-- Begin --
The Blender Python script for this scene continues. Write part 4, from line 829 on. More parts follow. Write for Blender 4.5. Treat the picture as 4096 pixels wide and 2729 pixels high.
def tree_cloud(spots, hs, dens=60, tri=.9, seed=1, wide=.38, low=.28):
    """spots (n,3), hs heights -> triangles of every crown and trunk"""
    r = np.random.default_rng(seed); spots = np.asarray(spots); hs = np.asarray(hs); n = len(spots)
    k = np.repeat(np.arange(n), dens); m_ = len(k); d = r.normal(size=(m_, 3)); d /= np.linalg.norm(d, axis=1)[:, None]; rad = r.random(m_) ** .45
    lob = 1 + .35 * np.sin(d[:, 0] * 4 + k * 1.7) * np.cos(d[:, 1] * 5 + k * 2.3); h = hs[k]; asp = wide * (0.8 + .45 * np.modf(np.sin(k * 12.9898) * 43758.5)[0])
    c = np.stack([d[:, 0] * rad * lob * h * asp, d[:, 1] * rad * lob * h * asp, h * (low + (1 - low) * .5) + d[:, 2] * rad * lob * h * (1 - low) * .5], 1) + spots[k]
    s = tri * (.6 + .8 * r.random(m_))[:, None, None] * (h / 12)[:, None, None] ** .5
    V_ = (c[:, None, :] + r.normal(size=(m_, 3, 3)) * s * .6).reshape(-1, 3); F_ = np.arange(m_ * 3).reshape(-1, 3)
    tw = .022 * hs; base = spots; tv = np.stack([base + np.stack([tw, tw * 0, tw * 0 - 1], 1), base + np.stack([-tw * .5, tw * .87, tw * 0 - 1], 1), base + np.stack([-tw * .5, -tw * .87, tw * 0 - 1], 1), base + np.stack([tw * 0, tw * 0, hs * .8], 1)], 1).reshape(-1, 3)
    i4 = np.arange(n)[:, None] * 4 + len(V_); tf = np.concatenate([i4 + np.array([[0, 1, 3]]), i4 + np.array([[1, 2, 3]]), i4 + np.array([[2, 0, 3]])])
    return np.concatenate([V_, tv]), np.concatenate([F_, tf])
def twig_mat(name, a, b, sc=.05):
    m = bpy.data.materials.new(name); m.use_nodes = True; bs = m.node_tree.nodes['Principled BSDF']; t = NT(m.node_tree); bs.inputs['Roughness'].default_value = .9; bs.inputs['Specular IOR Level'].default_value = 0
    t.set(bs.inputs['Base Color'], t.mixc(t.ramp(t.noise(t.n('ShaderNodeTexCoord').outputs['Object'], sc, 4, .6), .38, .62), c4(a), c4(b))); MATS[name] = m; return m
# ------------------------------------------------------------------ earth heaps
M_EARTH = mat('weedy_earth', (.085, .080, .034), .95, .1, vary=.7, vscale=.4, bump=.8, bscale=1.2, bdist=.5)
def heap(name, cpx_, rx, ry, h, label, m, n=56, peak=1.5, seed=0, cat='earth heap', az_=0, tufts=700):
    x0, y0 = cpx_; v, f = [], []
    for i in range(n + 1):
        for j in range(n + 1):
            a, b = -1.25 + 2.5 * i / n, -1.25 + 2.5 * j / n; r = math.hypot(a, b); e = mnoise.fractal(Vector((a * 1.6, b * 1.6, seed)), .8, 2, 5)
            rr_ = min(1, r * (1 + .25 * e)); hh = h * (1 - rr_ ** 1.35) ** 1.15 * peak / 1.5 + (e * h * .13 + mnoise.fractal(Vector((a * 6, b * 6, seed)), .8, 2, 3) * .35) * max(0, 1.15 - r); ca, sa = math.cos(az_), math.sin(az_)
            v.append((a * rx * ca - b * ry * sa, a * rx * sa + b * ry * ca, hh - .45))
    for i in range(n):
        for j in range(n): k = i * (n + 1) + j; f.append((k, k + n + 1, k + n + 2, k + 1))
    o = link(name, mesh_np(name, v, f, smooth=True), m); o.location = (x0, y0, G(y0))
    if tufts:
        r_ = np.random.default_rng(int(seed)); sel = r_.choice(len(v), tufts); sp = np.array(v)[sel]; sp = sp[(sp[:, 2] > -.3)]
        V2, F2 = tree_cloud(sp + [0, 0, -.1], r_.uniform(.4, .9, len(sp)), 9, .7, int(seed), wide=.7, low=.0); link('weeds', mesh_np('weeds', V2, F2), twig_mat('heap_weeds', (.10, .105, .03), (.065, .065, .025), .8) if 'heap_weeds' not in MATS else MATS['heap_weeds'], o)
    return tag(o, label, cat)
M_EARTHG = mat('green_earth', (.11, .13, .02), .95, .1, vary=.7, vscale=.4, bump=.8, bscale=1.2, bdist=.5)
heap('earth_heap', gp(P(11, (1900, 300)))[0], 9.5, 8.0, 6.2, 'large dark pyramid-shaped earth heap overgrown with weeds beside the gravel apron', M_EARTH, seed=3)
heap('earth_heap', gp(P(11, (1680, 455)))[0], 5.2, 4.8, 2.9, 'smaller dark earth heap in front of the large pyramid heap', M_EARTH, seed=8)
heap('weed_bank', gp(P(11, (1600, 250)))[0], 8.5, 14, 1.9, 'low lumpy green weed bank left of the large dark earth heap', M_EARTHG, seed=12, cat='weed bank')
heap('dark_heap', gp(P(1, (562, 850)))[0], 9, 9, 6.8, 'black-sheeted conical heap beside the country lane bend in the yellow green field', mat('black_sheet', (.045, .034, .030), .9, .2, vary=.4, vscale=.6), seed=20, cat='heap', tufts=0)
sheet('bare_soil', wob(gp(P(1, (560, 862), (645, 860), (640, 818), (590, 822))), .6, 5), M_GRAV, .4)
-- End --
• What this task involves
Retype the whole listing, matching it exactly.

• Expected output
The Blender Python script for this scene continues. Write part 4, from line 829 on. More parts follow. Write for Blender 4.5. Treat the picture as 4096 pixels wide and 2729 pixels high.
def tree_cloud(spots, hs, dens=60, tri=.9, seed=1, wide=.38, low=.28):
    """spots (n,3), hs heights -> triangles of every crown and trunk"""
    r = np.random.default_rng(seed); spots = np.asarray(spots); hs = np.asarray(hs); n = len(spots)
    k = np.repeat(np.arange(n), dens); m_ = len(k); d = r.normal(size=(m_, 3)); d /= np.linalg.norm(d, axis=1)[:, None]; rad = r.random(m_) ** .45
    lob = 1 + .35 * np.sin(d[:, 0] * 4 + k * 1.7) * np.cos(d[:, 1] * 5 + k * 2.3); h = hs[k]; asp = wide * (0.8 + .45 * np.modf(np.sin(k * 12.9898) * 43758.5)[0])
    c = np.stack([d[:, 0] * rad * lob * h * asp, d[:, 1] * rad * lob * h * asp, h * (low + (1 - low) * .5) + d[:, 2] * rad * lob * h * (1 - low) * .5], 1) + spots[k]
    s = tri * (.6 + .8 * r.random(m_))[:, None, None] * (h / 12)[:, None, None] ** .5
    V_ = (c[:, None, :] + r.normal(size=(m_, 3, 3)) * s * .6).reshape(-1, 3); F_ = np.arange(m_ * 3).reshape(-1, 3)
    tw = .022 * hs; base = spots; tv = np.stack([base + np.stack([tw, tw * 0, tw * 0 - 1], 1), base + np.stack([-tw * .5, tw * .87, tw * 0 - 1], 1), base + np.stack([-tw * .5, -tw * .87, tw * 0 - 1], 1), base + np.stack([tw * 0, tw * 0, hs * .8], 1)], 1).reshape(-1, 3)
    i4 = np.arange(n)[:, None] * 4 + len(V_); tf = np.concatenate([i4 + np.array([[0, 1, 3]]), i4 + np.array([[1, 2, 3]]), i4 + np.array([[2, 0, 3]])])
    return np.concatenate([V_, tv]), np.concatenate([F_, tf])
def twig_mat(name, a, b, sc=.05):
    m = bpy.data.materials.new(name); m.use_nodes = True; bs = m.node_tree.nodes['Principled BSDF']; t = NT(m.node_tree); bs.inputs['Roughness'].default_value = .9; bs.inputs['Specular IOR Level'].default_value = 0
    t.set(bs.inputs['Base Color'], t.mixc(t.ramp(t.noise(t.n('ShaderNodeTexCoord').outputs['Object'], sc, 4, .6), .38, .62), c4(a), c4(b))); MATS[name] = m; return m
# ------------------------------------------------------------------ earth heaps
M_EARTH = mat('weedy_earth', (.085, .080, .034), .95, .1, vary=.7, vscale=.4, bump=.8, bscale=1.2, bdist=.5)
def heap(name, cpx_, rx, ry, h, label, m, n=56, peak=1.5, seed=0, cat='earth heap', az_=0, tufts=700):
    x0, y0 = cpx_; v, f = [], []
    for i in range(n + 1):
        for j in range(n + 1):
            a, b = -1.25 + 2.5 * i / n, -1.25 + 2.5 * j / n; r = math.hypot(a, b); e = mnoise.fractal(Vector((a * 1.6, b * 1.6, seed)), .8, 2, 5)
            rr_ = min(1, r * (1 + .25 * e)); hh = h * (1 - rr_ ** 1.35) ** 1.15 * peak / 1.5 + (e * h * .13 + mnoise.fractal(Vector((a * 6, b * 6, seed)), .8, 2, 3) * .35) * max(0, 1.15 - r); ca, sa = math.cos(az_), math.sin(az_)
            v.append((a * rx * ca - b * ry * sa, a * rx * sa + b * ry * ca, hh - .45))
    for i in range(n):
        for j in range(n): k = i * (n + 1) + j; f.append((k, k + n + 1, k + n + 2, k + 1))
    o = link(name, mesh_np(name, v, f, smooth=True), m); o.location = (x0, y0, G(y0))
    if tufts:
        r_ = np.random.default_rng(int(seed)); sel = r_.choice(len(v), tufts); sp = np.array(v)[sel]; sp = sp[(sp[:, 2] > -.3)]
        V2, F2 = tree_cloud(sp + [0, 0, -.1], r_.uniform(.4, .9, len(sp)), 9, .7, int(seed), wide=.7, low=.0); link('weeds', mesh_np('weeds', V2, F2), twig_mat('heap_weeds', (.10, .105, .03), (.065, .065, .025), .8) if 'heap_weeds' not in MATS else MATS['heap_weeds'], o)
    return tag(o, label, cat)
M_EARTHG = mat('green_earth', (.11, .13, .02), .95, .1, vary=.7, vscale=.4, bump=.8, bscale=1.2, bdist=.5)
heap('earth_heap', gp(P(11, (1900, 300)))[0], 9.5, 8.0, 6.2, 'large dark pyramid-shaped earth heap overgrown with weeds beside the gravel apron', M_EARTH, seed=3)
heap('earth_heap', gp(P(11, (1680, 455)))[0], 5.2, 4.8, 2.9, 'smaller dark earth heap in front of the large pyramid heap', M_EARTH, seed=8)
heap('weed_bank', gp(P(11, (1600, 250)))[0], 8.5, 14, 1.9, 'low lumpy green weed bank left of the large dark earth heap', M_EARTHG, seed=12, cat='weed bank')
heap('dark_heap', gp(P(1, (562, 850)))[0], 9, 9, 6.8, 'black-sheeted conical heap beside the country lane bend in the yellow green field', mat('black_sheet', (.045, .034, .030), .9, .2, vary=.4, vscale=.6), seed=20, cat='heap', tufts=0)
sheet('bare_soil', wob(gp(P(1, (560, 862), (645, 860), (640, 818), (590, 822))), .6, 5), M_GRAV, .4)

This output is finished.